From where I sit - Say sayonara to globalisation

八月 11, 2011

I have just received the feedback on my first (unsuccessful) funding application to the Japan Society for the Promotion of Science (JSPS), the main Japanese research funding body. My sorry experience suggests that the whole system creates yet another barrier to the globalisation of the Japanese academy.

Despite the word "science" in its name, JSPS also funds social science and arts and humanities research, and channels the bulk of public funding for research in Japan. Applications can be for very small grants, which would typically cover a few conference or data-gathering trips; mid-sized grants, which must be for a minimum of three years but for which the maximum amount available will barely cover a research assistant for a year; and large projects, covering everything from a three-year research assistant post to a five-year project with major capital outlay and multiple researchers.

Applicants are restricted to making a single application for the main "responsive-mode" type grants each year; and these applications all go in at the same time, in early autumn, with decisions given in time for the beginning of the next academic year in April.

This one application per year rule, combined with a strict limit on the funds that can be held by any individual as the principal investigator, means that success rates are reasonable - about 30 per cent for my field this year.

But the nature of the feedback, and its timing, well after the decisions are announced, are frankly rather odd.
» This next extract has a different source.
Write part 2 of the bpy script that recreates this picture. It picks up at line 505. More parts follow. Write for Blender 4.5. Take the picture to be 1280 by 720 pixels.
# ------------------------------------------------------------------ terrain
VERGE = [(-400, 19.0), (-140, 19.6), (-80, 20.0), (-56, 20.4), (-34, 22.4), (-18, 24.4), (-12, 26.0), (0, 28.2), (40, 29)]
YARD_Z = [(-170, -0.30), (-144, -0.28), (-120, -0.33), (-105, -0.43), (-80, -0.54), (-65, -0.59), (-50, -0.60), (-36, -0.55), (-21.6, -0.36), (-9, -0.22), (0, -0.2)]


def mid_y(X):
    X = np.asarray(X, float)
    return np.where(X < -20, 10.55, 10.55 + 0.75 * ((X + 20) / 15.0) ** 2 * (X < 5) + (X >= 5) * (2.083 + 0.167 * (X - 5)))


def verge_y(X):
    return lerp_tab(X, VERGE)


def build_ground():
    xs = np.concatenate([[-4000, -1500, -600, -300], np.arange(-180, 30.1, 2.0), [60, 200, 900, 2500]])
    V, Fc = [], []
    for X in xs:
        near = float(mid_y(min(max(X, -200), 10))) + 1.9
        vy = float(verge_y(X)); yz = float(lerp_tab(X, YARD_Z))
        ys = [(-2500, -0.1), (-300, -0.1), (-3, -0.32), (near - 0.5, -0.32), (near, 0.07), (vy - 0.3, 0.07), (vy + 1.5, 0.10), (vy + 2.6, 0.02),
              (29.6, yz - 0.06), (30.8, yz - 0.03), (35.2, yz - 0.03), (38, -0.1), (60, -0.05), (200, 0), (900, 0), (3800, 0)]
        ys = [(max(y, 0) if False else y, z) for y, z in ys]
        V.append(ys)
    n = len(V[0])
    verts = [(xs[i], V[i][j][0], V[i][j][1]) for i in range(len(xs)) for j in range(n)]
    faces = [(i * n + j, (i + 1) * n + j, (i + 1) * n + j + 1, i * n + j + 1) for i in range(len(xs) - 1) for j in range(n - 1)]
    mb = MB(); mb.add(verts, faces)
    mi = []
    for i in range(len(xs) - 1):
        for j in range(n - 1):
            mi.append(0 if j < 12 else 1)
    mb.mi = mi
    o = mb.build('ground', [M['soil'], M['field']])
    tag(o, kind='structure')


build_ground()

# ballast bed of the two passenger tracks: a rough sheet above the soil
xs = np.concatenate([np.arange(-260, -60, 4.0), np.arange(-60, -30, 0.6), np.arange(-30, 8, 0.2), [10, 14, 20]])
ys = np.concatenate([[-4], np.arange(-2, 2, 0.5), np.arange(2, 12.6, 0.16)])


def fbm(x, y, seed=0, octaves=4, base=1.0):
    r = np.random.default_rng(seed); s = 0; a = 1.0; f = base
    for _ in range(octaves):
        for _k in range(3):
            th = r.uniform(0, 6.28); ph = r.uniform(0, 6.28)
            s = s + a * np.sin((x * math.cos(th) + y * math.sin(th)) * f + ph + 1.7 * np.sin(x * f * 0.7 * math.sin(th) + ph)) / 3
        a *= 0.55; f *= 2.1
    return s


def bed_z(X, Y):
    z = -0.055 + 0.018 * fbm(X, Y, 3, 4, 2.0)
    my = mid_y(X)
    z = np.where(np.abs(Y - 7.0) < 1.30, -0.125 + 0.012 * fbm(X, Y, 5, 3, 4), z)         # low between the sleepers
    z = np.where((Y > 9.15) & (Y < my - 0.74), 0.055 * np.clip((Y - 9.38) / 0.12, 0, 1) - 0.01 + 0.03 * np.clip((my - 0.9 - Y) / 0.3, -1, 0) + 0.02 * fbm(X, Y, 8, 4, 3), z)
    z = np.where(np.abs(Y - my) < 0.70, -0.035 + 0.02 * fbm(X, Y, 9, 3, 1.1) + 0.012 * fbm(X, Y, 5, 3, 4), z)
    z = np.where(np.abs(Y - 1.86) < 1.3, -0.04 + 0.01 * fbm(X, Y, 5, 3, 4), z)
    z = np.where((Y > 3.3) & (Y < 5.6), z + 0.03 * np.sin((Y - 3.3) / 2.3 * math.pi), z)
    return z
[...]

The JSPS would do well to learn from the processes adopted by the UK research councils over the past 10 to 15 years.

The feedback comprises a combination of short textual and numerical assessments. The numerical assessments provide the average results of the reviews - not the raw data of the separate reviews - and the short comments are not assigned to an anonymised identity for each reviewer. This makes it impossible to tell whether the reviewers all had differing concerns that dragged the overall numerical averages below the required values, or whether a single reviewer was adrift from the others. More worryingly, there is no opportunity to respond to reviewer comments. A suggestion by one reviewer, for example, that the team might not be able to deliver clearly requires a right of reply because it provides reviewers with a veto bombshell that can be dropped on any proposal that, for whatever reason, a reviewer feels disposed to disqualifying.

In most peer-review systems, a single negative review can be the death knell; sensible systems provide at the very least a facility to respond. In my case, the advice from locals is that even experienced overseas researchers joining Japanese universities at professorial level and bringing with them a significant track record must, in effect, start from scratch and apply first for medium-sized grants. These can then be used as the platform for applying for larger follow-on grants.

The strange size of the mid-level grant, requiring a three-year project but only allowing for research-assistant funding for one year, militates against the quick assimilation of senior overseas researchers into Japanese institutions.

But forcing experienced researchers from overseas to take a backward step before being able to build up to anything like a significant research team is yet another barrier to globalisation in a Japan that is looking alarmingly introspective.